→ TASK TO COMPLETE:
Set down each entry exactly as given; pictures should not appear in the copy.

== DATA LINES

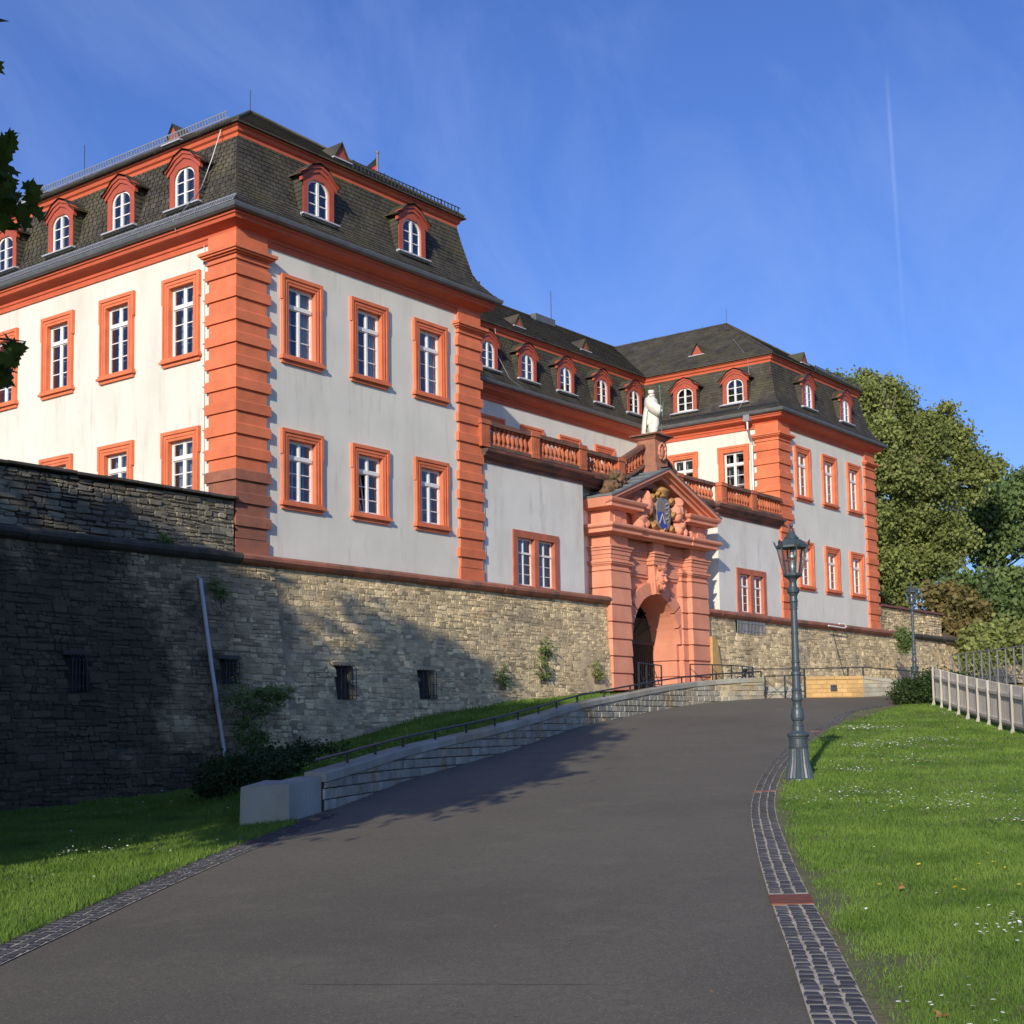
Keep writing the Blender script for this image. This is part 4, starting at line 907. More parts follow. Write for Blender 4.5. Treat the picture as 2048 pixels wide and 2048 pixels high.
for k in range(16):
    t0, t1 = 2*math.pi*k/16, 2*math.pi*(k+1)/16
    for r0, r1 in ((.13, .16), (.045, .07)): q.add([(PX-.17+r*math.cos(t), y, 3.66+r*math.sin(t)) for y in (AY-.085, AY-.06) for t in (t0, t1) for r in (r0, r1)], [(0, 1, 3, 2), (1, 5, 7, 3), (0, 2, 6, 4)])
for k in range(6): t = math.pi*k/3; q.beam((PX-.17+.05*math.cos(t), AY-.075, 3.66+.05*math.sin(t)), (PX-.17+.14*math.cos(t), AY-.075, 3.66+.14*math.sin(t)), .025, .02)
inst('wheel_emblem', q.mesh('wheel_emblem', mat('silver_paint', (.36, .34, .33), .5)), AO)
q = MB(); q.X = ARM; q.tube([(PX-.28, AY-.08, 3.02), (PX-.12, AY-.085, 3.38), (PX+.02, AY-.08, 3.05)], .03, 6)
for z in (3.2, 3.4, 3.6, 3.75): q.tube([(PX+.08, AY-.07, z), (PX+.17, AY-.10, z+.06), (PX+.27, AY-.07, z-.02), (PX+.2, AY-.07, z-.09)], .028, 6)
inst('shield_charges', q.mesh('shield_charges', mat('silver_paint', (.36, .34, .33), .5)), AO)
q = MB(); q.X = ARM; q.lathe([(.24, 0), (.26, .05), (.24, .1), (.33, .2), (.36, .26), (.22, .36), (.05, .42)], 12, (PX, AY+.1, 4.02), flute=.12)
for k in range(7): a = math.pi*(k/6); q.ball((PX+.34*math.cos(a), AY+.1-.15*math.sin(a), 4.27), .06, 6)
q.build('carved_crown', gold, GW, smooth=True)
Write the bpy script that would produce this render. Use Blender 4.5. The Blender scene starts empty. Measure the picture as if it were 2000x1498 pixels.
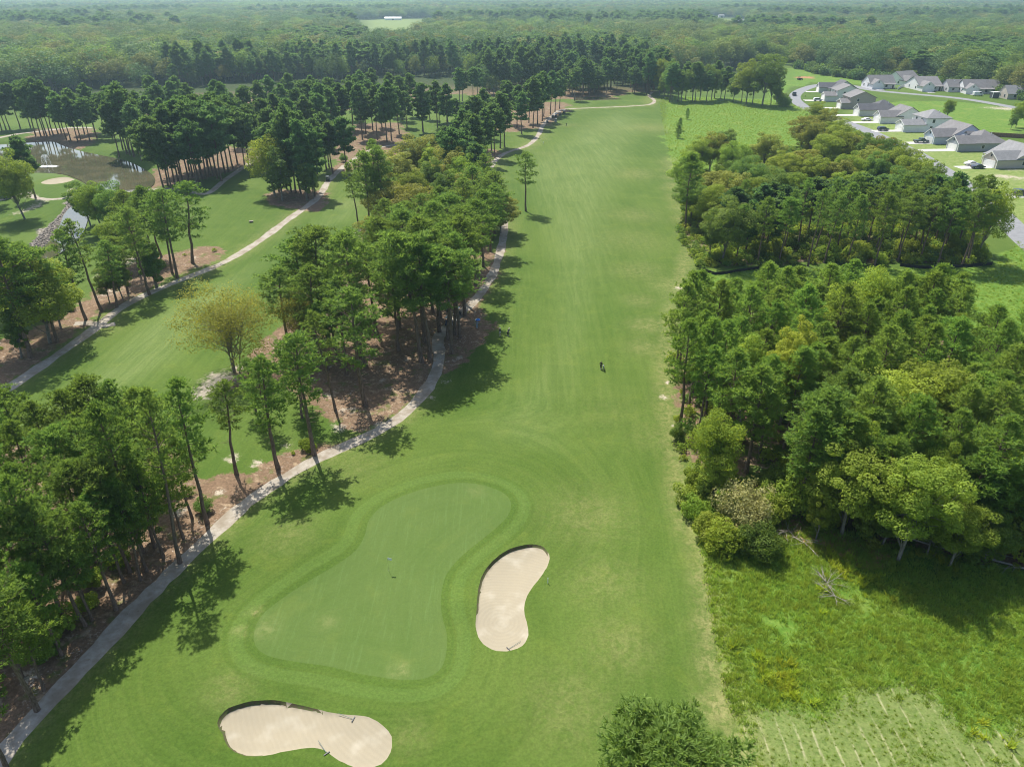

====

→ EXPECTED OUTPUT:
Keep writing the Blender script for this image. This is part 4, starting at line 907. More parts follow. Write for Blender 4.5. Treat the picture as 2048 pixels wide and 2048 pixels high.
for k in range(16):
    t0, t1 = 2*math.pi*k/16, 2*math.pi*(k+1)/16
    for r0, r1 in ((.13, .16), (.045, .07)): q.add([(PX-.17+r*math.cos(t), y, 3.66+r*math.sin(t)) for y in (AY-.085, AY-.06) for t in (t0, t1) for r in (r0, r1)], [(0, 1, 3, 2), (1, 5, 7, 3), (0, 2, 6, 4)])
for k in range(6): t = math.pi*k/3; q.beam((PX-.17+.05*math.cos(t), AY-.075, 3.66+.05*math.sin(t)), (PX-.17+.14*math.cos(t), AY-.075, 3.66+.14*math.sin(t)), .025, .02)
inst('wheel_emblem', q.mesh('wheel_emblem', mat('silver_paint', (.36, .34, .33), .5)), AO)
q = MB(); q.X = ARM; q.tube([(PX-.28, AY-.08, 3.02), (PX-.12, AY-.085, 3.38), (PX+.02, AY-.08, 3.05)], .03, 6)
for z in (3.2, 3.4, 3.6, 3.75): q.tube([(PX+.08, AY-.07, z), (PX+.17, AY-.10, z+.06), (PX+.27, AY-.07, z-.02), (PX+.2, AY-.07, z-.09)], .028, 6)
inst('shield_charges', q.mesh('shield_charges', mat('silver_paint', (.36, .34, .33), .5)), AO)
q = MB(); q.X = ARM; q.lathe([(.24, 0), (.26, .05), (.24, .1), (.33, .2), (.36, .26), (.22, .36), (.05, .42)], 12, (PX, AY+.1, 4.02), flute=.12)
for k in range(7): a = math.pi*(k/6); q.ball((PX+.34*math.cos(a), AY+.1-.15*math.sin(a), 4.27), .06, 6)
q.build('carved_crown', gold, GW, smooth=True)
Write the bpy script that would produce this render. Use Blender 4.5. The Blender scene starts empty. Measure the picture as if it were 2000x1498 pixels.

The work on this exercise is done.